Exercise prompt —
Single out the lines of the material that contain "part" and copy them.
-- START --
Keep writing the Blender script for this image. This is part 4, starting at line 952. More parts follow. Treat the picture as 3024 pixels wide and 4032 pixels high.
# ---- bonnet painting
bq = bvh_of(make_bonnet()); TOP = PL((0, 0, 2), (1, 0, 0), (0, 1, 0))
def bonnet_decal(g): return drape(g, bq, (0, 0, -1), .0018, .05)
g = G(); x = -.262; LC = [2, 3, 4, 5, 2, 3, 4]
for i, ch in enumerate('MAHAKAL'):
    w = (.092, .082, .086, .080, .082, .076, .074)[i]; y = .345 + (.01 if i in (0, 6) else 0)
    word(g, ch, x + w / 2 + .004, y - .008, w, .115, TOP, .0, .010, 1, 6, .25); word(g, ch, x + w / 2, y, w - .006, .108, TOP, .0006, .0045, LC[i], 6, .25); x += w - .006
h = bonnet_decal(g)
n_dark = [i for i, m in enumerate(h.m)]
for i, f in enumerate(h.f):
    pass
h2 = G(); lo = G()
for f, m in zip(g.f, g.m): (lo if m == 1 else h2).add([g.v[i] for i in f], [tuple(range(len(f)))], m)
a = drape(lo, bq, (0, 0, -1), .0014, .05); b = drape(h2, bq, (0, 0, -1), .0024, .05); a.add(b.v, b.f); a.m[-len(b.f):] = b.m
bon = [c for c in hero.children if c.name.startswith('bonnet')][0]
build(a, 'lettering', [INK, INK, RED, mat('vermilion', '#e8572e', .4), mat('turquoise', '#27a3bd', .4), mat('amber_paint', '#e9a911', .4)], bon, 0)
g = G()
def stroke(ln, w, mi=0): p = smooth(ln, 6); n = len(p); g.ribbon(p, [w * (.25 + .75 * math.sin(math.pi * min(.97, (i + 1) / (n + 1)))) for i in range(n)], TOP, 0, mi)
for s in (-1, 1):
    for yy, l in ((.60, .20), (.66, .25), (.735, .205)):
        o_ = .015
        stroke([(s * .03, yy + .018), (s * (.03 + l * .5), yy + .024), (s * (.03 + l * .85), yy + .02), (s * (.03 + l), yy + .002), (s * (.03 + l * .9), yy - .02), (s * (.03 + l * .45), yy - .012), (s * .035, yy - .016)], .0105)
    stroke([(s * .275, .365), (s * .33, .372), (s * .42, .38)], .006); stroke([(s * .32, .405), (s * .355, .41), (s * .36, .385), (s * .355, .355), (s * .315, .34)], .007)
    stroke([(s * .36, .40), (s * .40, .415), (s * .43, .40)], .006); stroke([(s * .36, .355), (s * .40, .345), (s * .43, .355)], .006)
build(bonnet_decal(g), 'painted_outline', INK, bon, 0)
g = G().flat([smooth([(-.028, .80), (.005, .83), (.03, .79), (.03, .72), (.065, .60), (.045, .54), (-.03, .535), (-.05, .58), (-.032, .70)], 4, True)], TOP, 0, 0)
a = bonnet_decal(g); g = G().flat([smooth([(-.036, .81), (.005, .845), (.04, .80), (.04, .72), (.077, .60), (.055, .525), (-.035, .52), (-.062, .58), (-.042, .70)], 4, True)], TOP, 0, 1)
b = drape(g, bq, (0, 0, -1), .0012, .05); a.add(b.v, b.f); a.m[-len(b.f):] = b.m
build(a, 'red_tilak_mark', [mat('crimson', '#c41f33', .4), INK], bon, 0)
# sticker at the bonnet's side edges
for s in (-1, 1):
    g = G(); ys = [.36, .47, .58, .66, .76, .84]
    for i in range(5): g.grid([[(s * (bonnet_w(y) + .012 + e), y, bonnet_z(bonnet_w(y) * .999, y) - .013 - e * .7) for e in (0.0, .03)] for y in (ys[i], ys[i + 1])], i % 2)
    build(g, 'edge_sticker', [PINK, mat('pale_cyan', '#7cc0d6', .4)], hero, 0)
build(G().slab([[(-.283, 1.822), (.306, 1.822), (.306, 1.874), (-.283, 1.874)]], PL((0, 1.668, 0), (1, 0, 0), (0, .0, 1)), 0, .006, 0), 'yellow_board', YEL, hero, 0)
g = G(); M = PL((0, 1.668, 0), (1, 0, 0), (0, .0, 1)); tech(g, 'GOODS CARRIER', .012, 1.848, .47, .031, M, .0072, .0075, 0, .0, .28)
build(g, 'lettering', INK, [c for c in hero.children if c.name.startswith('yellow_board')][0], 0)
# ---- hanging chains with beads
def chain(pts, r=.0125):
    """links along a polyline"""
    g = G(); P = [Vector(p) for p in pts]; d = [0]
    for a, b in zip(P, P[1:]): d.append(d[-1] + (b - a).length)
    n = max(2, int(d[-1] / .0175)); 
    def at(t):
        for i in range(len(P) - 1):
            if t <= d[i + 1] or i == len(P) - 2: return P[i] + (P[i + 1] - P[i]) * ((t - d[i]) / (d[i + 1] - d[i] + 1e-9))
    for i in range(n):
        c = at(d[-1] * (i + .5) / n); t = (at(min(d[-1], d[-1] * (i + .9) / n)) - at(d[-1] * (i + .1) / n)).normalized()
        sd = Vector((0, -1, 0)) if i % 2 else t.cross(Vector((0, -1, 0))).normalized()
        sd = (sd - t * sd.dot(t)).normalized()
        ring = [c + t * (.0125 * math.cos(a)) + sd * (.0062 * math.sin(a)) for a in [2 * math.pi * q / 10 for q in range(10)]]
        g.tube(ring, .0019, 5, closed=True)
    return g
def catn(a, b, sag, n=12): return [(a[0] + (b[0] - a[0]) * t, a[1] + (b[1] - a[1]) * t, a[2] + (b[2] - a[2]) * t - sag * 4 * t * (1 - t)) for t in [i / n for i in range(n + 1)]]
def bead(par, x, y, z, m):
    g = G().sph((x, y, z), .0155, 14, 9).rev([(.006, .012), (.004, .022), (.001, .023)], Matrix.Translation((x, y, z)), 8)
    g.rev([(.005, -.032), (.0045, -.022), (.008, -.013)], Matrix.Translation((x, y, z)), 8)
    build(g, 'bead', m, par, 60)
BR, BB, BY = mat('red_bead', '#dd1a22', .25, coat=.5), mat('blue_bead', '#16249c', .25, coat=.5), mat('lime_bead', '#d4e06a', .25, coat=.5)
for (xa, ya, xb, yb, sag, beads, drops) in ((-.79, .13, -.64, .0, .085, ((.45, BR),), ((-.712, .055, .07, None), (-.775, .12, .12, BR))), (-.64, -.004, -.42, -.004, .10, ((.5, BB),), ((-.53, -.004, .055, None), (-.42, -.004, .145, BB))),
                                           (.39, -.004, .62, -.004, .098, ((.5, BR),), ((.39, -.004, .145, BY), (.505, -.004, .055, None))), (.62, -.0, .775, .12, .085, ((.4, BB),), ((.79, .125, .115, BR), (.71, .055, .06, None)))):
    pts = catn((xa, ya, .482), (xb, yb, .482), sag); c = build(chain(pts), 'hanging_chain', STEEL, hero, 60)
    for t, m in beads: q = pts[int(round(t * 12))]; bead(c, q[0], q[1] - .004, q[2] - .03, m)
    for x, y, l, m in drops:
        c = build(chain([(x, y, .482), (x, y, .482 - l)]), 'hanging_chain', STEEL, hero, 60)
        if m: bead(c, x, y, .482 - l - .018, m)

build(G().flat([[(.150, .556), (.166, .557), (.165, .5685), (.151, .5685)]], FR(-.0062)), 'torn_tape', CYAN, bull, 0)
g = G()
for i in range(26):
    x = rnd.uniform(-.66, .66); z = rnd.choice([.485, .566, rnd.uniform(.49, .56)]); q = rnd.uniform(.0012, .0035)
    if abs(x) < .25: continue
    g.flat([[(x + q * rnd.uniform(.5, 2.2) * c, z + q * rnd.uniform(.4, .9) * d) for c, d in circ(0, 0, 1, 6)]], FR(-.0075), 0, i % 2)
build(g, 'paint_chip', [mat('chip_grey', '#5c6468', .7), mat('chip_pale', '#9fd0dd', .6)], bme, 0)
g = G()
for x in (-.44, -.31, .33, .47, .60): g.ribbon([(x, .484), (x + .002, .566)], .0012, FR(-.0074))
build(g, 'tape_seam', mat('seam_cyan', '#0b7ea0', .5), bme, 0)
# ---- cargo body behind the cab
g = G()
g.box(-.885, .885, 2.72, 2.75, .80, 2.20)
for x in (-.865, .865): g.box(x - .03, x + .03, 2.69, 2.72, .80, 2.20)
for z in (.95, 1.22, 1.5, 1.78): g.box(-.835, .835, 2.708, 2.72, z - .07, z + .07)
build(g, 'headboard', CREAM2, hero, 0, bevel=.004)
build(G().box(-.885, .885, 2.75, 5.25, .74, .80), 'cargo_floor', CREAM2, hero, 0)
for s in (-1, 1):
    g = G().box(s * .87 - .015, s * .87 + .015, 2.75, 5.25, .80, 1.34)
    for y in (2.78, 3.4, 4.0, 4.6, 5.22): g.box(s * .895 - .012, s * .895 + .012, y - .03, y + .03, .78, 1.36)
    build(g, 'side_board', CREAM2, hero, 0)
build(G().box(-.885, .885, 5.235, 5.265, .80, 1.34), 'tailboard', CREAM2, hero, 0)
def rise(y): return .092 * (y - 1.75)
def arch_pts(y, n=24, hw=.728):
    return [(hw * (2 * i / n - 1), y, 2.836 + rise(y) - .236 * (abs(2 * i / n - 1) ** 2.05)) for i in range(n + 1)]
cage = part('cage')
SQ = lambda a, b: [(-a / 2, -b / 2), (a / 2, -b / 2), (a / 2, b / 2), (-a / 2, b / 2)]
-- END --
Written answer —
Keep writing the Blender script for this image. This is part 4, starting at line 952. More parts follow. Treat the picture as 3024 pixels wide and 4032 pixels high.
cage = part('cage')